**DATA BLOCK:**

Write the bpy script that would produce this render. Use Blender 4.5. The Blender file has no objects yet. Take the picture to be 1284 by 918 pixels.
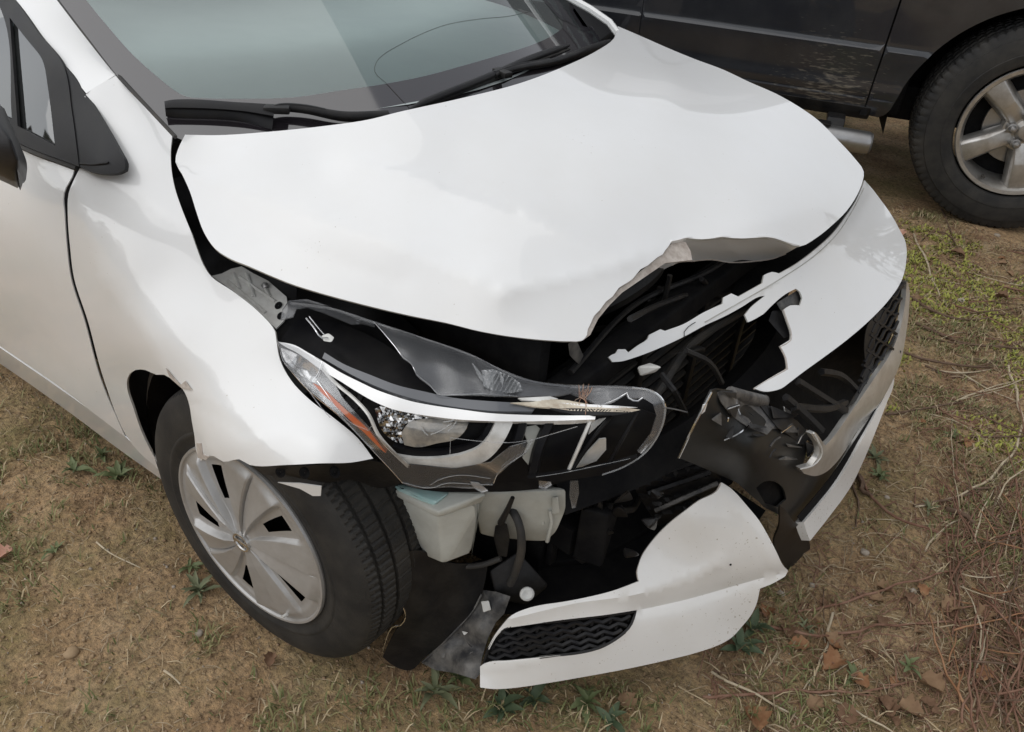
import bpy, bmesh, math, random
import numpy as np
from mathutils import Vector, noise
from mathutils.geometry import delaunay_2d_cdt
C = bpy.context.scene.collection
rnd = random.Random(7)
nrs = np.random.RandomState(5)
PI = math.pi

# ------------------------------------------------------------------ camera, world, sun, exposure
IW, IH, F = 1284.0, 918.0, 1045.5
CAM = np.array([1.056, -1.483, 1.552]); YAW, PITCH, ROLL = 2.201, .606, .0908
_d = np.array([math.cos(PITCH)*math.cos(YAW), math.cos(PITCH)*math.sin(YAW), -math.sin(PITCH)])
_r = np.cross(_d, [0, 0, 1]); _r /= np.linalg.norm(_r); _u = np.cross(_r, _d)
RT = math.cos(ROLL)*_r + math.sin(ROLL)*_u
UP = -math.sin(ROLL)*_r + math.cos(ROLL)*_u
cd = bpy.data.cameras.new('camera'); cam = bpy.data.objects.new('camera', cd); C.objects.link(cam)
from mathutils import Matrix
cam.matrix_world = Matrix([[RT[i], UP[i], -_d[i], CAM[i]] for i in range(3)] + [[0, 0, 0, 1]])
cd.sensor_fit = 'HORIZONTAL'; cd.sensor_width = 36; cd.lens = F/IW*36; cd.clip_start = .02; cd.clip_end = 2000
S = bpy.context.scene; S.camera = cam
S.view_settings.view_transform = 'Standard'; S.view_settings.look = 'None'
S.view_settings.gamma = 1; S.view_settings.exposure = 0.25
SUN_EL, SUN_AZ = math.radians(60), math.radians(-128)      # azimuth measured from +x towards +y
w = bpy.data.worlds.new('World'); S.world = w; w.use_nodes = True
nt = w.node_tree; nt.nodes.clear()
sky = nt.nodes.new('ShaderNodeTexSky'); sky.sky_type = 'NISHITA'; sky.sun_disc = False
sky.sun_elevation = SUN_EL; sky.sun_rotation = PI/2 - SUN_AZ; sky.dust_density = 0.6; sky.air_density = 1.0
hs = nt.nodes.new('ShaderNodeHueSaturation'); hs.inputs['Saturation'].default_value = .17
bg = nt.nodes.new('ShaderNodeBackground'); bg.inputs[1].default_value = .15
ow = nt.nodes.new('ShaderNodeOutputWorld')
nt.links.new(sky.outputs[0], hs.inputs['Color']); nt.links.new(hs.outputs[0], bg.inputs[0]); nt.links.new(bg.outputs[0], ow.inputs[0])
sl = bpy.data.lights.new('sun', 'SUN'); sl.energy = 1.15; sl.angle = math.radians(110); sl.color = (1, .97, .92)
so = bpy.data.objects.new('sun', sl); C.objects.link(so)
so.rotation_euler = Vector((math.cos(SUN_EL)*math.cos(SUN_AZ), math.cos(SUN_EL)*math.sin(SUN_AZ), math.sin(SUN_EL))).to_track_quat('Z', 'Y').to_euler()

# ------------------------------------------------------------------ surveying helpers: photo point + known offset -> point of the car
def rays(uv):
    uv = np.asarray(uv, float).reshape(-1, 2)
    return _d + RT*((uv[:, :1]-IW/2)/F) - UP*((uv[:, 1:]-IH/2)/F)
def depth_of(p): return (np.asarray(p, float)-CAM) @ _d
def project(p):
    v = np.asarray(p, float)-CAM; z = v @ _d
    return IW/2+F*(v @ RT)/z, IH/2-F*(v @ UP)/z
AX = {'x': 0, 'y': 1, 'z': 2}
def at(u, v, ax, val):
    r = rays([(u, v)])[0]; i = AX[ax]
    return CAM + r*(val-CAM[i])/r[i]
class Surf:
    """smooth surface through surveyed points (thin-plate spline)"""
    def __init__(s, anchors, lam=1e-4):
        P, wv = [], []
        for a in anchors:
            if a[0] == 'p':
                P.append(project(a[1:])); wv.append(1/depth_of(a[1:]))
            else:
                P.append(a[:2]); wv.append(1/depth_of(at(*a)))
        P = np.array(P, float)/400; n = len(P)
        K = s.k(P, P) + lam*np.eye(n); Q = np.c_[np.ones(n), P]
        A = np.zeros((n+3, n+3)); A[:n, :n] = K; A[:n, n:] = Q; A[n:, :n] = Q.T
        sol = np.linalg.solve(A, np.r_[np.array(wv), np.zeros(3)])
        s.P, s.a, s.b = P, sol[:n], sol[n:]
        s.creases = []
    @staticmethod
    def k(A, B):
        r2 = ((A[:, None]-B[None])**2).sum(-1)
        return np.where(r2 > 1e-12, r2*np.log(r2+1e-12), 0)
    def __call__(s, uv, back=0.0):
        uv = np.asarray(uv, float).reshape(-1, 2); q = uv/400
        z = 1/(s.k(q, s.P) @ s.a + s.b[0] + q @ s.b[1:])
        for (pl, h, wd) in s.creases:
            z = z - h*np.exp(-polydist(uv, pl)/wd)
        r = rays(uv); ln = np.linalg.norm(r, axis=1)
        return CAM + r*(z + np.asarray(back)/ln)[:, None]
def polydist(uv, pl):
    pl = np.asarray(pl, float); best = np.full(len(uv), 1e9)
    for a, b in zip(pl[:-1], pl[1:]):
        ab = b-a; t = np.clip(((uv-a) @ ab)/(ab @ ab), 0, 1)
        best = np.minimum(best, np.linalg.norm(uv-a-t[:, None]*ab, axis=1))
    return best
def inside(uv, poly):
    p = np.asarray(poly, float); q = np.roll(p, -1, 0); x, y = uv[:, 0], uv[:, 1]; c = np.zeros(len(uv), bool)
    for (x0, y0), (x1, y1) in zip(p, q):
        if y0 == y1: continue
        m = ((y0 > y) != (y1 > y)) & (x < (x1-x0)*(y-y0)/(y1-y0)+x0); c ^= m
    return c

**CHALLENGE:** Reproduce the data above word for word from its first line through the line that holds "PI = math.pi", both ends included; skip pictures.

**FULL RESPONSE:**
Write the bpy script that would produce this render. Use Blender 4.5. The Blender file has no objects yet. Take the picture to be 1284 by 918 pixels.
import bpy, bmesh, math, random
import numpy as np
from mathutils import Vector, noise
from mathutils.geometry import delaunay_2d_cdt
C = bpy.context.scene.collection
rnd = random.Random(7)
nrs = np.random.RandomState(5)
PI = math.pi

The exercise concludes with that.